The unjust requirement of a “justice” curriculum

COURTESY PHOTO/WM.EDU

This past month, Student Assembly and the Faculty of Arts and Sciences voted to add courses under the attribute “COLL 199” to the College of William and Mary’s College Curriculum. These courses would “require that all students take a course…dealing with justice and equity” and “examine…at least two key social categories including…race, gender, ethnicity, sexual orientation, socioeconomic status, language, religion, and disability”. The Society for the College, an independent voice for students and alumni, welcomes curriculum requirements that advance the liberal arts, but COLL 199 undermines a liberal education and marginalizes students’ opposing viewpoints.

The liberal arts are broadly understood to include literature, philosophy, mathematics, social and physical sciences. The “justice” sought in the COLL 199 resolution does not refer to justice in the usual sense; rather it refers to ideas of “social justice.” Social justice is a remarkably amorphous term that includes whatever the user wishes. The College seeks to provide a world-class liberal arts curriculum, yet it lacks a serious literature or physical science requirement. To keep its standing as a top liberal arts institution, the College needs more rigorous, truly liberal arts requirements, not mere mushy subjectivism.

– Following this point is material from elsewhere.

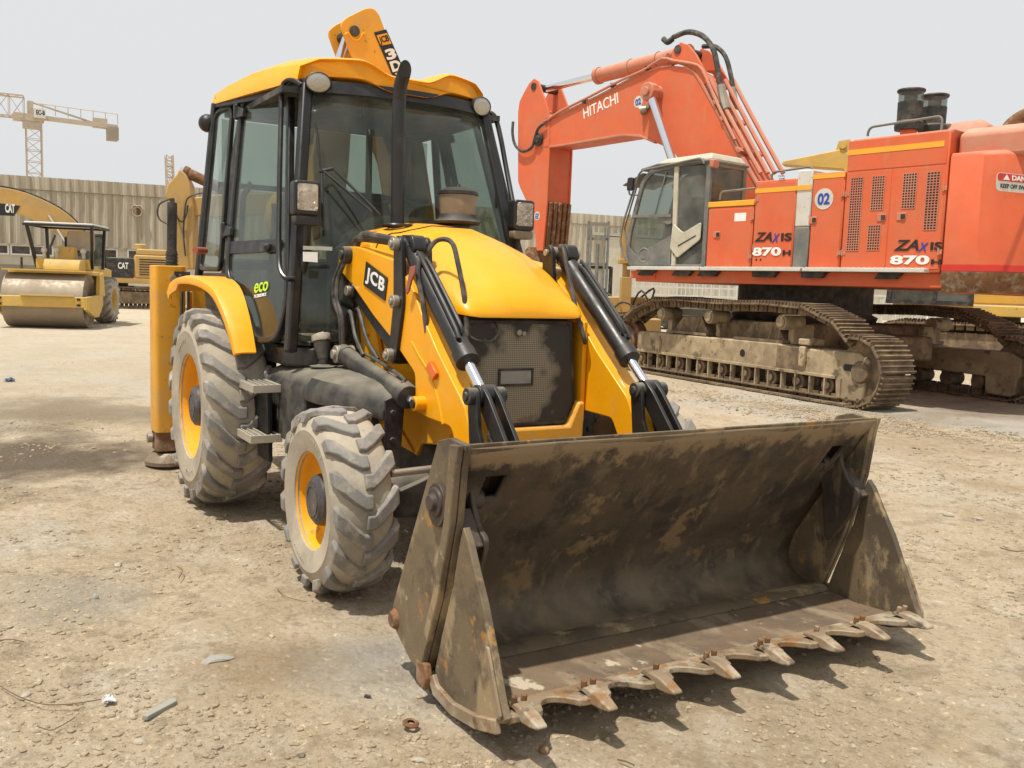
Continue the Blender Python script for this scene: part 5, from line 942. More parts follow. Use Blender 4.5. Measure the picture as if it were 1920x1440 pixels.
# lettering on the side (x runs backwards in the picture, so text runs along -x)
TX, TZ = V(-1, 0, 0), V(0, 0, 1)
def htext(name, s, m, par, px0, py0, px1, py1, off=1.966, **k):
    a = HP(px0, py1, off); b = HP(px1, py1, off); c = HP(px0, py0, off); return text(name, s, M[m], par, V(a.x, off, (a.z)), TX, TZ, abs(c.z-a.z), abs(a.x-b.x), **k)
for par, x0, x1, yb in ((b2, 1414, 1483, 0), (b4, 1674, 1768, 0)):
    if par is b2:
        htext('model_lettering', 'ZA', 'decal_black', par, 1414, 436, 1447, 453, bold=.02, shear=.3); htext('model_lettering', 'X', 'blue', par, 1447, 438, 1461, 454, bold=.02, shear=.3); htext('model_lettering', 'IS', 'decal_black', par, 1464, 437, 1484, 452, bold=.03)
        htext('model_lettering', '870', 'white', par, 1410, 464, 1464, 480, bold=.04); htext('model_lettering', 'H', 'decal_black', par, 1467, 469, 1482, 479, bold=.04)
    else:
        htext('model_lettering', 'ZA', 'decal_black', par, 1675, 450, 1722, 470, bold=.02, shear=.3); htext('model_lettering', 'X', 'blue', par, 1721, 455, 1740, 471, bold=.02, shear=.3); htext('model_lettering', 'IS', 'decal_black', par, 1744, 454, 1766, 469, bold=.03)
        htext('model_lettering', '870', 'white', par, 1668, 479, 1742, 496, bold=.04); htext('model_lettering', 'H', 'decal_black', par, 1745, 486, 1764, 496, bold=.04)
for par, x, zs_ in ((b4, -1.905, (2.3, 3.2)), (b4, -3.42, (2.3, 3.2)), (b3, -1.83, (2.3, 3.2)), (b1, -.16, (2.25, 2.9)), (b2, -.24, (2.4, 3.2))):
    for z in zs_: bm = B(); cyl(bm, (x, 1.965, z-.05), (x, 1.965, z+.05), .016, 10); box(bm, (x-.02, 1.962, z), (.06, .01, .07)); obj('hinge', bm, M['orange_pale'], par)
htext('tank_lettering', 'TANK', 'decal_black', b2, 1460, 334, 1472, 337, bold=.01); htext('tank_lettering', 'FUEL', 'decal_black', b2, 1460, 329, 1472, 332, bold=.01)
for px in (1418, 1426): bm = B(); p = HP(px, 487, 1.96); cyl(bm, (p.x, 1.957, p.z), (p.x, 1.962, p.z), .018, 12); obj('drain_hole', bm, M['decal_black'], b2)
def roundel(par, px, py, off, r, xd=TX, rz_=0):
    c = HP(px, py, off); bm = B(); lathe(bm, [(0, 0), (r*.86, 0)], c, (0, 1, 0), 32); 
    for v in bm.verts: v.co.x = c.x+(v.co.x-c.x)
    bmesh.ops.translate(bm, vec=(0, .005, 0), verts=bm.verts)
    bm2 = B(); lathe(bm2, [(0, 0), (r, 0), (r, .004), (0, .004)], c, (0, 1, 0), 36); bm.free(); d = obj('fleet_number', bm2, M['whitepaint'], par)
    X = V(-math.cos(rz_), 0, math.sin(rz_)); Z = V(math.sin(rz_), 0, math.cos(rz_))
    text('fleet_lettering', '02', M['blue'], d, c+V(0, .007, 0)-X*r*.66-Z*r*.55, X, Z, r*1.1, r*1.3, bold=.03)
roundel(b3, 1545, 373, 1.96, .165)
# counterweight
cwp = [(-3.475, 1.95), (-3.95, 1.95), (-4.2, 1.88), (-4.5, 1.55), (-4.66, 1.0), (-4.72, .3), (-4.72, -.3), (-4.66, -1.0), (-4.5, -1.55), (-4.2, -1.88), (-3.95, -1.95), (-3.475, -1.95)]
bm = B(); loft(bm, [[(x+(.18 if x < -3.5 else 0), y*.97, 1.72) for x, y in cwp], [(x+(.02 if x < -3.5 else 0), y, 1.95) for x, y in cwp], [(x, y, 2.1) for x, y in cwp], [(x, y, 3.62) for x, y in cwp], [(x+(.06 if x < -3.5 else 0), y*.98, 3.68) for x, y in cwp]]); cw = obj('counterweight', bm, M['orange'], EX, bev=.02, ang=50)
bm = B(); loft(bm, [[(x-.004 if x < -3.5 else x, y*1.003, 2.03) for x, y in cwp], [(x-.004 if x < -3.5 else x, y*1.003, 2.12) for x, y in cwp]]); obj('red_band', bm, M['red'], cw, ang=50)
bm = B(); loft(bm, [[(x+(.175 if x < -3.5 else 0), y*.975, 1.73) for x, y in cwp], [(x+(.012 if x < -3.5 else 0), y*1.001, 1.93) for x, y in cwp], [(x-.003 if x < -3.5 else x, y*1.002, 2.02) for x, y in cwp]]); obj('scraped_skirt', bm, M['rust'], cw, ang=50)
bm = B(); prism(bm, [(-3.5, y, z) for y, z in [(-1.8, 3.6), (-1.8, 3.95), (-1.6, 4.05), (1.6, 4.05), (1.8, 3.95), (1.8, 3.6)]], (-.95, 0, 0)); obj('rear_cowl', bm, M['orange_pale'], b4, bev=.05)
# danger sign on the rear, lying on the curved face between its 3rd and 4th corner
A_, B_ = V(-4.2, 1.88, 0), V(-4.5, 1.55, 0); C2_ = V(-4.66, 1.0, 0); dn = (C2_-B_).normalized(); nn_ = V(dn.y, -dn.x, 0)
if nn_.x > 0: nn_ = -nn_
s0 = toH(PN(1866, 357, HC+HF*B_.x+HS*B_.y, HF*nn_.x+HS*nn_.y)); s1 = toH(PN(1866, 322, HC+HF*B_.x+HS*B_.y, HF*nn_.x+HS*nn_.y)); hh = s1.z-s0.z; wl = .95
bm = B(); prism(bm, round_poly([s0+nn_*.003, s0+dn*wl+nn_*.003, s0+dn*wl+V(0, 0, hh)+nn_*.003, s0+V(0, 0, hh)+nn_*.003], .08), nn_*.004); ds = obj('warning_sign', bm, M['whitepaint'], cw)
bm = B(); prism(bm, round_poly([s0+nn_*.007+V(0, 0, hh*.55)+dn*.015, s0+dn*(wl-.015)+V(0, 0, hh*.55)+nn_*.007, s0+dn*(wl-.015)+V(0, 0, hh*.96)+nn_*.007, s0+V(0, 0, hh*.96)+nn_*.007+dn*.015], .06), nn_*.002); obj('sign_header', bm, M['red'], ds)
text('sign_lettering', 'DANGER', M['white'], ds, s0+nn_*.0115+dn*.28+V(0, 0, hh*.62), dn, TZ, hh*.28, .5, bold=.03)
bm = B(); prism(bm, [s0+nn_*.010+dn*.12+V(0, 0, hh*.62), s0+nn_*.010+dn*.24+V(0, 0, hh*.62), s0+nn_*.010+dn*.18+V(0, 0, hh*.92)], nn_*.002); obj('sign_triangle', bm, M['white'], ds)
text('sign_lettering', 'KEEP OFF SWING AREA', M['decal_black'], ds, s0+nn_*.0095+dn*.08+V(0, 0, hh*.17), dn, TZ, hh*.24, .8, bold=.02)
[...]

The COLL 199 requirement is not political or philosophical orthodoxy. The resolution dog-whistles post-modernism, a grab-bag school of thought without a defining characteristic. Post-modernism is not morally grounded, it does not have broad agreement among scholars, and it does not represent the beliefs of a plurality of Americans. Requiring courses that focus on half-baked controversial theories with massive intellectual disagreement is an unjust requirement for students.

The College has a long tradition of a world-class liberal arts education. Rather than eschewing a rigorous curriculum in favor of course requirements as intellectually porous as Swiss cheese, students and faculty should embrace a tried and true liberal arts tradition.

Email Skip Estes at hpestes@email.wm.edu.

6 COMMENTS

  1. While I agree that the College needs better physical science and literature requirements, the purpose of this requirement is to educate students on social issues and the scholars and theories that can be applied to them– for all students to have a better understanding of cultural issues outside their own lives. To be educated and aware of all these arguments is essential in today’s world. To be criticizing this requirement is to be projecting your own political views on the idea of having to take a class that focuses on what many consider “liberal ideology”.

    • This is an excellent piece. These classes are not being taught to open students’ minds, they exist to instill an ideology. Normally when you take a class on a topic you expect to learn about that topic from an open view point. A class on Locke teaches you about Lockean ideas, a class on existentialism teaches you about existentialists, a class on Kant teaches you about Kant. But somehow ‘social justice’ seems to be the only ideology allowed teach students to become devotees rather than critically introduce their subject material from both positive and negative angles. These classes will not enable discussion on critical issues surrounding identity, but force students to pay respects to a political ideology, an ideology which is certainly not beyond criticism and failure, despite how ‘sacred’ it has become. And don’t be fooled- courses which address ‘social justice’ in an ideological way are already numerous, particularly in the COLL program. The goal of this program isn’t to make these sorts of courses more available, it’s to force those who don’t accept certain ideas to to bow before them for a grade. By all means, be a real social justice advocate (I think that there is still real work to be done there) but convince others by the salience of your ideas, not coercion.

  2. So let’s think about this. GSWS, Sociology, Africana Studies and other departments that focus on “social justice” literally have had to sprout out of necessity since they have been left out of traditional core classes. We don’t learn women’s history, African American history, the reasons why mass incarceration is a huge issue in our “regular” history classes… because there is no place for that in white history. People will go their whole lives without learning these CRUCIAL pieces of history so yeah I’d say it’s pretty important that this becomes a requirement because people will not learn these things unless they take those classes on their volition and these are topics people shouldn’t be ignorant about.